Turkey's Erdogan Threw Trump's Letter in the Trash, President's Plea Against Syria Offensive Was 'Thoroughly Rejected': Report

Turkish President Recep Tayyip Erdogan tossed a letter from Trump threatening to destroy the country's economy in the trash, it has been reported.

Sources close to the Turkish leader told BBC News that Erdogan "thoroughly rejected" the letter dated last Wednesday and chucked it away "in the bin."

A scan of President Trump's letter to Erdogan was tweeted by The New York Times White House correspondent Katie Rogers yesterday, revealing that the commander-in-chief had threatened to destroy the Turkish economy if the country was "responsible for slaughtering thousands of people" during its invasion of northeastern Syria.

The letter was sent days after Trump pulled U.S. troops from the Kurdish controlled region, a move that led to a Turkish invasion of the region and put strain on Kurdish forces trying to hold onto prisoners from the Islamic State militant group.

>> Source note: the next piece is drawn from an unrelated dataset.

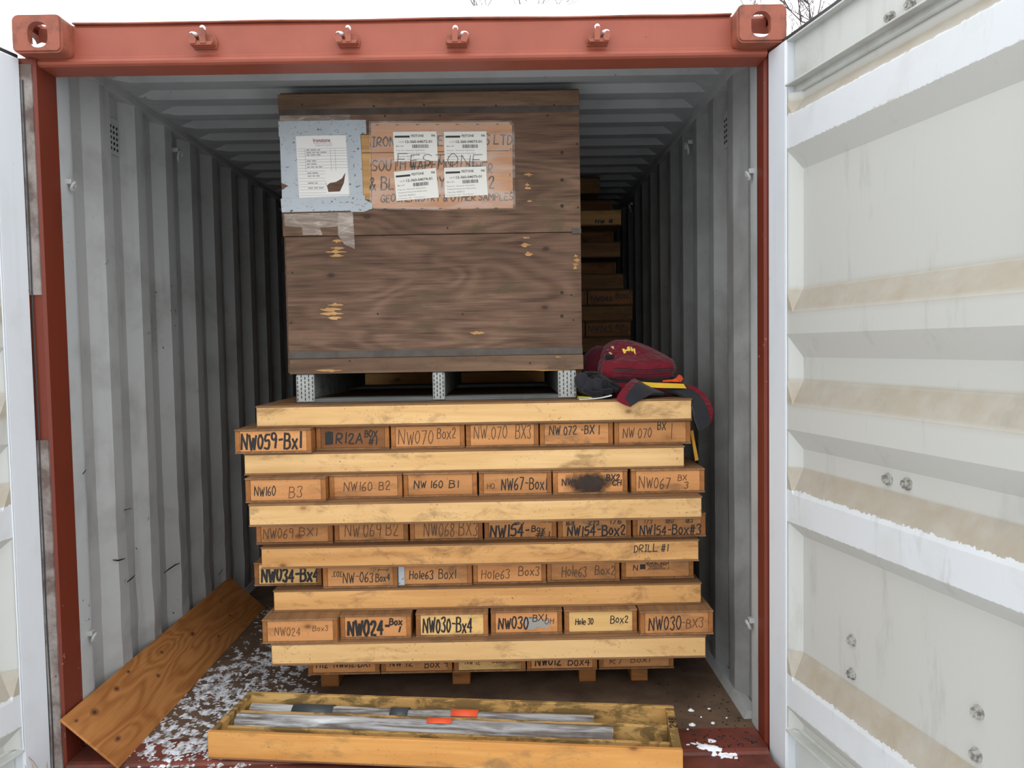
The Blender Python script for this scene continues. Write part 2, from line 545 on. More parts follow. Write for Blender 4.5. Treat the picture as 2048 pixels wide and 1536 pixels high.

"Let's work out a good deal! You don't want to be responsible for slaughtering thousands of people, and I don't want to be responsible for destroying the Turkish economy—and I will," the letter began.

It later continued: "History will look upon you favourably if you get this done the right and humane way. It will look upon you forever as the devil if good things don't happen. Don't be a tough guy. Don't be a fool!"

Felt the need to ask WH if this is actually real and it is. pic.twitter.com/bHyIFw6cvO

— Katie Rogers (@katierogers) October 16, 2019

Speaking to BBC News, Turkish presidential sources said: "President Erdogan received the letter, thoroughly rejected it and put it in the bin."

President Trump decided to withdraw U.S. troops from Kurdish-controlled Syria after a phone call with Erdogan on Sunday, October 6.

Newsweek reported that Trump was "rolled" on the call, according to a National Security Council source, who also accused the president of having "no spin."

Turkey launched its invasion of Kurdish-controlled Syria last Wednesday, just days after the call, and hit Kurds with airstrikes and a ground offensive that have reportedly led to civilian deaths and ISIS prisoner escapes.

Kurdish forces now have a deal with the Syrian regime and Russia as they seek to protect their territory with the help of better equipped forces.

The abandonment of U.S.-allied Kurdish forces in Syria has been widely criticised in Washington D.C. by both Democrats and Republicans. In a vote on a joint resolution condemning the president's decision, more than 120 Republicans voted with Democrats to back the motion in a 354-60 vote in favour of the motion.

Voting against the decision in the House yesterday followed earlier criticisms from top Republican senators, including Lindsey Graham of South Carolina and Florida Sen. Marco Rubio.

But it is not clear that public opinion is entirely in-line with condemnation of Trump's decision from politicians on Capitol Hill. A CBS News/YouGov poll found that 24 percent of Americans approved of his move while 34 percent disapproved and 41 percent said they hadn't heard enough on the issue to decide.